In the seventh season of the British science fiction television drama “Doctor Who,” the writers introduced a bipedal intelligent reptilian species they called Silurians.
Named after a period in early Earth history spanning 444 to 419 million years ago, the Silurian Era, unbeknownst to the writers of Doctor Who, had no reptiles, or at least there is no fossil record of them. The dominant species of the time were arthropods (think lobsters and crabs, insects and spiders), molluscs (think octopus, squid and snails), and the first fishes. So no bipedal intelligent reptilian existed in the Silurian. This was a period in Earth’s history that indicates much warmer land and sea temperatures, and carbon dioxide (CO2) atmospheric levels that reached 4,500 parts per million, more than ten times the number that is of such great concern to climatologists presently.
The Silurian geological record indicates repeated extinction events, little in the way of land ice anywhere, and the forming of a supercontinent near the equator when continental plates converged.
Think about what evolution working through 25 million years might have produced. We are talking about a period 100 times greater than our species’ existence on Earth. So could in that amount of time another intelligent species have evolved in the oceans or on land here on Earth and yet we have no record of its existence after 419 million years?
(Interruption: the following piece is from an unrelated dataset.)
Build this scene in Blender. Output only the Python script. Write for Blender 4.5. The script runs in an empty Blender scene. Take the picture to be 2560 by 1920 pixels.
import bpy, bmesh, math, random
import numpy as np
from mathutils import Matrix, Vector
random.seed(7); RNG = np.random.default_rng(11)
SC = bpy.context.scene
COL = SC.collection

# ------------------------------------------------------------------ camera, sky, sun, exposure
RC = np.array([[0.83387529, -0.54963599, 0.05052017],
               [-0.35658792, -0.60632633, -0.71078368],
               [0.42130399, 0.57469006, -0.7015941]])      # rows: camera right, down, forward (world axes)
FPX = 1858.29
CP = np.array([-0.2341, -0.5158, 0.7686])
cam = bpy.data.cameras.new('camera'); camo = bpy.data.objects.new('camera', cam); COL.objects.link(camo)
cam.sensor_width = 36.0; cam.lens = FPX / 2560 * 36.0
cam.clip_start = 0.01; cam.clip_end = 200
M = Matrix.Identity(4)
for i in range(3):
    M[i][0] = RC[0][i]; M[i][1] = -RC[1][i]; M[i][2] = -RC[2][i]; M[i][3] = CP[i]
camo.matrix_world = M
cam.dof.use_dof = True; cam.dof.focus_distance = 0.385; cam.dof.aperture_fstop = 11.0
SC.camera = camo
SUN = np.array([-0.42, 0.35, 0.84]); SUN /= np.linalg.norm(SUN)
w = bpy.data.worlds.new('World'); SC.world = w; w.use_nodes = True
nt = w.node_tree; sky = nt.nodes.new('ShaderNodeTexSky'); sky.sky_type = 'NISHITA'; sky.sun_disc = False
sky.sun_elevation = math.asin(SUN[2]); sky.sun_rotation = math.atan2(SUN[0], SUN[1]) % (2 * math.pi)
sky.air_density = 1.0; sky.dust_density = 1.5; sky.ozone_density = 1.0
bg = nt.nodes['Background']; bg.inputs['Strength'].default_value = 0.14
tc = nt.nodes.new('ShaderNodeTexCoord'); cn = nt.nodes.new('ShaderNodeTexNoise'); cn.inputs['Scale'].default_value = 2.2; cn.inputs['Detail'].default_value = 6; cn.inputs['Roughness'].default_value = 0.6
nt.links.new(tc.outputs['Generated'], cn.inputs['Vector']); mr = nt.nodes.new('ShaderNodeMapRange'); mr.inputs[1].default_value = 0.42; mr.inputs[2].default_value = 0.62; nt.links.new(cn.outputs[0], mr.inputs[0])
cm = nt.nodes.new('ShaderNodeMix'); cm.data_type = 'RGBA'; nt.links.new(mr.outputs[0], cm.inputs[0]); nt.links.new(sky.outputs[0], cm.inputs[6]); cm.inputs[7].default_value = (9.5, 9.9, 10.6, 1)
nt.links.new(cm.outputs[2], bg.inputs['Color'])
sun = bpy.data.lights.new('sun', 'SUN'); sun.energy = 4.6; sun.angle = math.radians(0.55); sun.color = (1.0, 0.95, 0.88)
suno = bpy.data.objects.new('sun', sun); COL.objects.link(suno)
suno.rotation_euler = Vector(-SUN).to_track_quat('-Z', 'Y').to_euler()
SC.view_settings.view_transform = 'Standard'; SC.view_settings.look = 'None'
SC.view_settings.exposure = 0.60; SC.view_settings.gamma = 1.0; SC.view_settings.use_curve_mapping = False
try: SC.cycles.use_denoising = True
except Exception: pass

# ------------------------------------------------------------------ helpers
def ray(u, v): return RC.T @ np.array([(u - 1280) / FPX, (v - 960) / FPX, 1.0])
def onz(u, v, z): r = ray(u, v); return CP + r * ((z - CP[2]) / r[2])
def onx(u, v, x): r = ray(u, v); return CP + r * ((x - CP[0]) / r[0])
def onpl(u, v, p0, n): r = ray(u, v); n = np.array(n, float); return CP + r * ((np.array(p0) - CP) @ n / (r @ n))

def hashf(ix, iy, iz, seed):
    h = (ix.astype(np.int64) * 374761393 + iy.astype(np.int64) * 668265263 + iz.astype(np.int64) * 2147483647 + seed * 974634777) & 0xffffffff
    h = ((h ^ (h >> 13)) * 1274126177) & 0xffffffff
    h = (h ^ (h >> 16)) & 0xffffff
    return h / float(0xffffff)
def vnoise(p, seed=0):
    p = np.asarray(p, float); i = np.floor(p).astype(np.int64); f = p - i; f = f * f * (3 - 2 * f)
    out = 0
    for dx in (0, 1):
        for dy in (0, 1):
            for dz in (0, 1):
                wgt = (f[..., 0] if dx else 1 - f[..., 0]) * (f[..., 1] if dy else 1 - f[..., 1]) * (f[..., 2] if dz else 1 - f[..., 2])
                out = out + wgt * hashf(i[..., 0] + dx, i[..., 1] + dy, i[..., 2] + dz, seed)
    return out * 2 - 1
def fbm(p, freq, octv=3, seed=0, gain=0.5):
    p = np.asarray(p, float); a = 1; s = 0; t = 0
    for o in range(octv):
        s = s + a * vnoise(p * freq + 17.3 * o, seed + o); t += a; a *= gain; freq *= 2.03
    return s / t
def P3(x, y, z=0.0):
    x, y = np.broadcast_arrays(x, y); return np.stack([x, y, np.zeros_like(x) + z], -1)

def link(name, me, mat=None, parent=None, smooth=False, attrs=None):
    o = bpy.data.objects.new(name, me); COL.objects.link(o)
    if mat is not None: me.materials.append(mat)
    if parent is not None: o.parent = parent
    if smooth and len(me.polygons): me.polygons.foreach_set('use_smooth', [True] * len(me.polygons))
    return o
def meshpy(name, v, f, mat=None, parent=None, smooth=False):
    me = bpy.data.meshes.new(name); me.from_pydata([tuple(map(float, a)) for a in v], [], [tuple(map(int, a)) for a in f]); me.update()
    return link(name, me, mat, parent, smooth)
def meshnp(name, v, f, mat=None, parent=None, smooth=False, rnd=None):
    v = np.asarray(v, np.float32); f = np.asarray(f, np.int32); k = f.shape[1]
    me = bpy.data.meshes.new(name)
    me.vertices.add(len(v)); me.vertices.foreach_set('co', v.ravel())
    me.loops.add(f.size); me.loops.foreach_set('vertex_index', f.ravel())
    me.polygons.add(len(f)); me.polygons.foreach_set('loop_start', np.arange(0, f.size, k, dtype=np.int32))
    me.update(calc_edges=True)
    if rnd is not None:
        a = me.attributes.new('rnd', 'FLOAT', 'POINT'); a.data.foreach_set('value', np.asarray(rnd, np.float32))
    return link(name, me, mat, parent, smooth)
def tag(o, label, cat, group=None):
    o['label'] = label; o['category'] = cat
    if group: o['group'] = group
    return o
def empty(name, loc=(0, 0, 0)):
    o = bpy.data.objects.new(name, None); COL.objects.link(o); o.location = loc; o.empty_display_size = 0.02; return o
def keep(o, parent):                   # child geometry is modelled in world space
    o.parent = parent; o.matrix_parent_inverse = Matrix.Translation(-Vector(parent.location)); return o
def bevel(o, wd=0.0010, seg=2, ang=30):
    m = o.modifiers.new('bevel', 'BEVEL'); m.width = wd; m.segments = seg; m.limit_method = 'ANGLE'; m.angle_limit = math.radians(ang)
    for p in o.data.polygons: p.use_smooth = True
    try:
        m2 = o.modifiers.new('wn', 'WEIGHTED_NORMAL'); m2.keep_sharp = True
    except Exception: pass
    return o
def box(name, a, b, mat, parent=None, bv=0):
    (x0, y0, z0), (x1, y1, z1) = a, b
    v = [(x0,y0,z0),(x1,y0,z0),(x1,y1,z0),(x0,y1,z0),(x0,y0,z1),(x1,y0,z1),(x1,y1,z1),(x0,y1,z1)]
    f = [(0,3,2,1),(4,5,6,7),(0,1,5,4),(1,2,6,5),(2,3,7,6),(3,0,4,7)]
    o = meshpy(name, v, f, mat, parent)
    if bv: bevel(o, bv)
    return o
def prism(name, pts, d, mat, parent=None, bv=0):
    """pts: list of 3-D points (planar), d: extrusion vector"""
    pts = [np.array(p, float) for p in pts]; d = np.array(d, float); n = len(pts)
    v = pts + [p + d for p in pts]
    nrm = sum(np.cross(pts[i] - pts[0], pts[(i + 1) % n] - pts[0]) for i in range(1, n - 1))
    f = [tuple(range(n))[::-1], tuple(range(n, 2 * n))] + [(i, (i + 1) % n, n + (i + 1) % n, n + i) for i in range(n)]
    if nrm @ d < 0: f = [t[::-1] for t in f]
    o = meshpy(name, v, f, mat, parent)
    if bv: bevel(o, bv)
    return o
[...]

Think about it. Modern industrial civilization is 150 years old. The period we live in has recently been named the Anthropocene indicating the era where evidence of human existence is now in the geological record. And what is that evidence? It isn’t the monuments, bridges, buildings, and other accoutrements of civilization but rather, microscopic pieces of plastic embedded in sediments being laid down in today’s oceans, lakes, and rivers which will someday turn into sedimentary rock, and a bit of radioactivity in those rocks should our existence be wiped out in a thermonuclear war. Will this evidence persist for 20, 50, or even 100 million years? Will anything remain in 400 million years that indicates there was an advanced civilization, or will there only be fossilized bones?
Back in the Silurian, or even more recently in any other geological period of time, would we see evidence of sentience, civilization or advanced technology left by an intelligent lobster or octopus? Would we even know where and what to look for when seeking evidence of sentience? Would we only find what we see in the geological record, fossil imprints?
The Silurian Hypothesis
The Silurian Hypothesis is not a work of science fiction. It was proposed by two scientists: Gavin Schmidt, a NASA climatologist studying exoplanets, and Adam Frank, an astrophysicist from the University of Rochester.
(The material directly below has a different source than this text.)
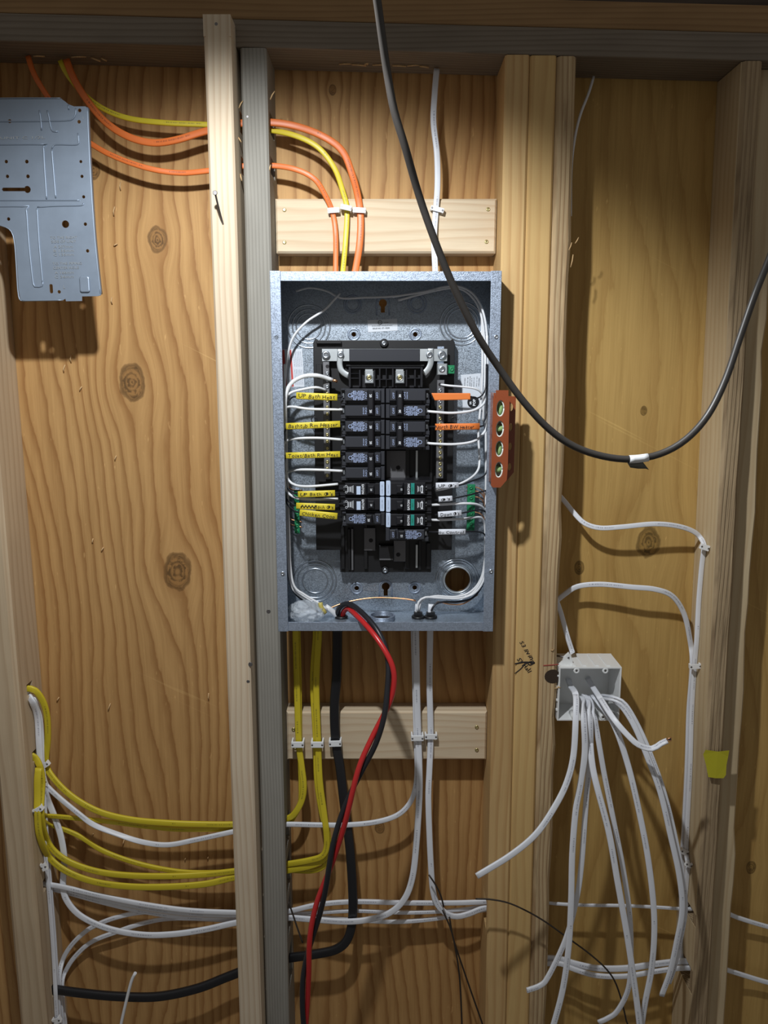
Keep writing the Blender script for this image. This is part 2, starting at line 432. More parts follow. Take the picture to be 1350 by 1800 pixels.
def circle(x, z, r, n=20): return [(x + r * math.cos(2 * math.pi * k / n), z + r * math.sin(2 * math.pi * k / n)) for k in range(n)]
def rrect(x0, x1, z0, z1, r, n=4):
    out = []
    for cx, cz, a0 in ((x1 - r, z1 - r, 0), (x0 + r, z1 - r, 90), (x0 + r, z0 + r, 180), (x1 - r, z0 + r, 270)):
        for k in range(n + 1):
            a = math.radians(a0 + 90 * k / n); out.append((cx + r * math.cos(a), cz + r * math.sin(a)))
    return out
def keyhole(x, z, R, w, h):
    """round hole over a narrower slot"""
    a = math.asin(w / R); out = []
    for k in range(17):
        t = -math.pi / 2 + a + (2 * math.pi - 2 * a) * k / 16; out.append((x + R * math.cos(t), z + R * math.sin(t)))
    return out + [(x - w, z - h), (x + w, z - h)]

TXT = {}
def glyphs(body, bold=0.0):
    key = (body, bold)
    if key not in TXT:
        cu = bpy.data.curves.new('t', 'FONT'); cu.body = body; cu.size = 1.0; cu.resolution_u = 2; cu.offset = bold
        ob = bpy.data.objects.new('t', cu); me = bpy.data.meshes.new_from_object(ob)
        vs = [(v.co.x, v.co.y) for v in me.vertices]; fs = [tuple(p.vertices) for p in me.polygons]
        TXT[key] = (vs, fs); bpy.data.meshes.remove(me); bpy.data.objects.remove(ob); bpy.data.curves.remove(cu)
    return TXT[key]
def lettering(mb, body, x, z, y, size, width=None, rot=0.0, bold=0.0, wobble=0.0, center=True, thick=0.0):
    """flat characters facing the viewer, baseline centre at (x, z); wobble makes it look handwritten"""
    V = []; F = []; pen = 0.0
    if wobble:
        for ch in body:
            if ch == ' ': pen += 0.32; continue
            vs, fs = glyphs(ch, bold)
            if not vs: continue
            x0 = min(v[0] for v in vs); x1 = max(v[0] for v in vs)
            r = random.uniform(-wobble, wobble); k = random.uniform(0.88, 1.12); dy = random.uniform(-0.06, 0.06)
            b = len(V)
            for (vx, vy) in vs:
                vx -= x0; V.append((pen + (vx * math.cos(r) - vy * math.sin(r)) * k + 0.12 * vy, dy + (vx * math.sin(r) + vy * math.cos(r)) * k))
            F += [tuple(i + b for i in f) for f in fs]; pen += (x1 - x0) * k + 0.10
    else:
        vs, fs = glyphs(body, bold); V = list(vs); F = list(fs)
    if not V: return
    x0 = min(v[0] for v in V); x1 = max(v[0] for v in V); ymid = 0.35
    sx = size if width is None else width / max(1e-6, (x1 - x0))
    c, s_ = math.cos(rot), math.sin(rot)
    xm = (x0 + x1) / 2 if center else x0
    out = []
    for vx, vy in V:
        a, b = (vx - xm) * sx, (vy - ymid) * size
        out.append((x + a * c - b * s_, y, z + a * s_ + b * c))
    mb.add(out, F)

def catmull(pts, step=0.006):
    out = []
    Q = [pts[0] * 2 - pts[1]] + pts + [pts[-1] * 2 - pts[-2]]
    for i in range(1, len(Q) - 2):
        p0, p1, p2, p3 = Q[i - 1], Q[i], Q[i + 1], Q[i + 2]
        k = max(2, int((p2 - p1).to_3d().length / step))
        for j in range(k):
            t = j / k
            out.append(0.5 * ((2 * p1) + (p2 - p0) * t + (2 * p0 - 5 * p1 + 4 * p2 - p3) * t * t + (3 * p1 - p0 - 3 * p2 + p3) * t ** 3))
    out.append(pts[-1].copy()); return out
def path(spec, Y=1.285, step=0.006):
    """spec of (px, py[, Y[, twist degrees]]) -> points, twists"""
    v = []
    for s in spec:
        y = s[2] if len(s) > 2 and s[2] is not None else Y
        tw = math.radians(s[3]) if len(s) > 3 else 0.0
        p = P(s[0], s[1], y); v.append(Vector((p.x, p.y, p.z, tw)))
    q = catmull(v, step)
    return [Vector(a[:3]) for a in q], [a[3] for a in q]

REG = []
STUD_L, STUD_L_HOLES = -0.608, ((1199, 1226), (1316, 1340), (1541, 1567), (1725, 1751))
def to_px(c):
    z = c.z - HC; zc = c.y * CP - z * SP; yc = c.y * SP + z * CP
    return 675 + FPX * c.x / zc, 900 - FPX * yc / zc
def in_panel(p): return XL < p.x < XR and PF < p.y < PB and ZB - 0.0005 < p.z < ZT + 0.0005
def outside_rules(pts, tw, a):
    """a cable ends where it meets the top plate or the panel, and keeps clear of the side of the outer studs"""
    def bad(p): return in_panel(p) or (YF < p.y < YW and p.z > plate_under(p.x))
    i0, i1 = 0, len(pts)
    while i0 < i1 - 4 and bad(pts[i0]): i0 += 1
    while i1 > i0 + 4 and bad(pts[i1 - 1]): i1 -= 1
    pts, tw = pts[i0:i1], tw[i0:i1]
    return clear_of_studs(pts, a), tw
def clear_of_studs(pts, a):
    cam_p = Vector((0, 0, HC)); a = a + 0.0006
    for i, p in enumerate(pts):
        px, py = to_px(p)
        if p.x < STUD_L + a and p.y > YF and not (min(i, len(pts) - 1 - i) < 9 and any(h0 < py < h1 for h0, h1 in STUD_L_HOLES)):
            pts[i] = cam_p + (p - cam_p) * ((STUD_L + a) / p.x)
        elif 1150 < px < 1246 and 925 < py < 1680 and p.y > YF:
            lim = rsx(p.z) - a - 0.0006
            if p.x > lim and not (1583 < py < 1608 and px > 1206): pts[i] = cam_p + (p - cam_p) * (lim / p.x)
    return pts
def cable(name, label, spec, mat='white_sheath', w=10, d=None, Y=1.285, cat='cable', group=None, sect='flat', parent=None, step=0.006, n=12):
    pts, tw = path(spec, Y, step)
    k = scale(spec[len(spec) // 2][1], Y)
    a = w * k / 2; b = a if d is None and sect == 'round' else (0.0026 if d is None else d)
    inner = all(in_panel(P(s_[0], s_[1], s_[2] if len(s_) > 2 and s_[2] else Y)) or s_[1] > 1080 for s_ in spec) and spec[0][1] < 1100 and spec[-1][1] < 1100 and 490 < spec[0][0] < 870
    if inner:
        for p in pts: p.x = min(max(p.x, XL + T + a + .0006), XR - T - a - .0006); p.z = max(p.z, ZB + T + a * .6)
    else: pts, tw = outside_rules(pts, tw, a)
    o = MB().sweep(pts, a, b, sect, n, tw).build(name, mat, parent)
    REG.append(dict(o=o, pts=pts, tw=tw, a=a, b=b, sect=sect, n=n, inner=inner, free=not (mat == 'hang_black')))
    if parent is None: tag(o, label, cat, group)
    elif label: o['label'] = label
    return o

def relax_cables(iters=70):
    """slide touching cables apart along the line of sight until they lie on each other instead of in each other"""
    import numpy as np
    own = []; Pm = []; ra = []; rb = []; idx = []
    for ci, r in enumerate(REG):
        for i, p in enumerate(r['pts']):
            own.append(ci); Pm.append(tuple(p)); ra.append(r['a']); rb.append(r['b'] if r['sect'] != 'flat' else r['b']); idx.append(i)
    Pm = np.array(Pm); own = np.array(own); ra = np.array(ra); rb = np.array(rb); idx = np.array(idx)
    z = Pm[:, 2] - HC; zc = Pm[:, 1] * CP - z * SP; yc = Pm[:, 1] * SP + z * CP
    u = Pm[:, 0] / zc; v = yc / zc
    cell = 0.012; grid = {}
    for i in range(len(u)): grid.setdefault((int(math.floor(u[i] / cell)), int(math.floor(v[i] / cell))), []).append(i)
    I, J = [], []
    for (gx, gy), lst in grid.items():
        for dx in (-1, 0, 1):
            for dy in (-1, 0, 1):
                oth = grid.get((gx + dx, gy + dy))
                if not oth: continue
                for i in lst:
                    for j in oth:
                        if own[i] < own[j]: I.append(i); J.append(j)
    I = np.array(I); J = np.array(J)
    dl = np.hypot(u[I] - u[J], v[I] - v[J]) * 0.5 * (zc[I] + zc[J])
    k = (dl < (ra[I] + ra[J]) * 1.02) & (np.abs(zc[I] - zc[J]) < 0.022)
    I, J, dl = I[k], J[k], dl[k]
    need = (rb[I] + rb[J]) * np.sqrt(np.clip(1.0 - (dl / ((ra[I] + ra[J]) * 1.04)) ** 4, 0.0, 1.0)) + 0.0004
    # one ordering for each contact stretch
    sgn = np.zeros(len(I)); order = np.lexsort((idx[I], own[J], own[I])); st = 0; d0 = zc[I] - zc[J]
    for t in range(1, len(order) + 1):
        if t == len(order) or own[I[order[t]]] != own[I[order[st]]] or own[J[order[t]]] != own[J[order[st]]] or idx[I[order[t]]] - idx[I[order[t - 1]]] > 6:
            ids = order[st:t]; m = d0[ids].mean(); sgn[ids] = 1.0 if m >= 0 else -1.0; st = t
    delta = np.zeros(len(zc))
    fixed = np.array([1.0 if REG[o]['free'] else 0.0 for o in own])
    for i in range(len(zc)):
        if REG[own[i]]['inner'] and Pm[i, 1] < 1.2265: fixed[i] = 0.0
    starts = [np.where(own == c)[0] for c in range(len(REG))]
    ylim = np.array([(PB - T - 0.0008) if REG[o]['inner'] else (YW - 0.0006) for o in own]) - rb
    for (pa, pb) in ((349, 445), (1251, 1336)):
        on = (np.abs(Pm[:, 0]) < 0.175) & (Pm[:, 2] > PZ(pb, YBLK) - 0.004) & (Pm[:, 2] < PZ(pa, YBLK) + 0.004) & (Pm[:, 1] > YF)
        ylim = np.where(on, np.minimum(ylim, YBLK - 0.0006 - rb), ylim)
    for it in range(iters):
        dd = (zc[I] + delta[I] - zc[J] - delta[J]) * sgn
        lack = np.clip(need - dd, 0, None)
        wi, wj = fixed[I], fixed[J]; tot = np.maximum(wi + wj, 1e-6)
        corr_p = np.zeros(len(zc)); corr_m = np.zeros(len(zc))
        for A, w, sg in ((I, wi / tot, sgn), (J, wj / tot, -sgn)):
            mv = lack * w * 0.7 * sg
            np.maximum.at(corr_p, A, mv); np.minimum.at(corr_m, A, mv)
        delta += corr_p + corr_m
        if it < iters - 4:
            for ids in starts:
                if len(ids) > 4:
                    d = delta[ids]; e = np.concatenate(([d[0]], d, [d[-1]])); delta[ids] = (0.25 * e[:-2] + 0.5 * e[1:-1] + 0.25 * e[2:]) * 1.0
        f = (zc + delta) / zc
        over = Pm[:, 1] * f - ylim
        delta = np.where(over > 0, delta - over / np.maximum(Pm[:, 1] / zc, 0.5), delta)
        delta *= fixed
    f = (zc + delta) / zc
    for ci, r in enumerate(REG):
        ids = starts[ci]; np_pts = [Vector((Pm[i, 0] * f[i], Pm[i, 1] * f[i], HC + (Pm[i, 2] - HC) * f[i])) for i in ids]
        if not r['inner']: np_pts = clear_of_studs(np_pts, r['a'])
        m = MB().sweep(np_pts, r['a'], r['b'], r['sect'], r['n'], r['tw'])
        w0 = WLOC[r['o'].name]
        for vv, q in zip(r['o'].data.vertices, m.v): vv.co = q - w0
        r['o'].data.update()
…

Schmidt’s work on exoplanets looks at the gaseous composition and thermodynamics within their atmospheres. The presence of some gasses might indicate the existence of an advanced civilization. A warming of the atmosphere might do so as well just as we are seeing today with anthropogenic global warming.
Schmidt argued that a hyperthermal jump in atmospheric temperature as well as the presence of gasses produced by industrial activity might be the only evidence we ever find to indicate the existence of an intelligent alien species elsewhere. But why look elsewhere when he could look here on Earth and seek evidence of a past intelligent civilization?
The hypothesis chose to look at one specific period in Earth’s geological record, only 55 million years ago, called the Paleocene–Eocene Thermal Maximum when atmospheric temperatures increased from 5 to 8 Celsius (9 to 14 Fahrenheit) degrees. This warming coincides with a period when CO2 atmospheric levels were much higher confirmed by the geological record. Could a sentient, technically advanced species of Silurians be responsible for the evidence? Or maybe it was just a piece of space rock or a massive volcanic eruption that could explain it away.
Anything short-lived such as our present industrial civilization would likely be undetectable in the geological record seen 20 million years or more in the future. The Earth’s shifting continents, weathering, and other dynamics would bury the evidence. An ancient civilization would be unremembered and unknown. Both Schmidt and Frank noted that we haven’t the tools to detect past civilizations that far back in time. At best we can find the bones of our ancestors at sites in Africa. As for other sentient species that create an advanced civilization, take the octopus for example, what kind of constructs would we see in the geological record to tell us that story? Schmidt and Frank believe that it may be the fate of all intelligent species that build a civilization, that their rise and fall will in the end be undetected. There will be no legacy to study even as a civilization like ours studies to uncover the mysteries of a Universe in which we are just a voyager passing.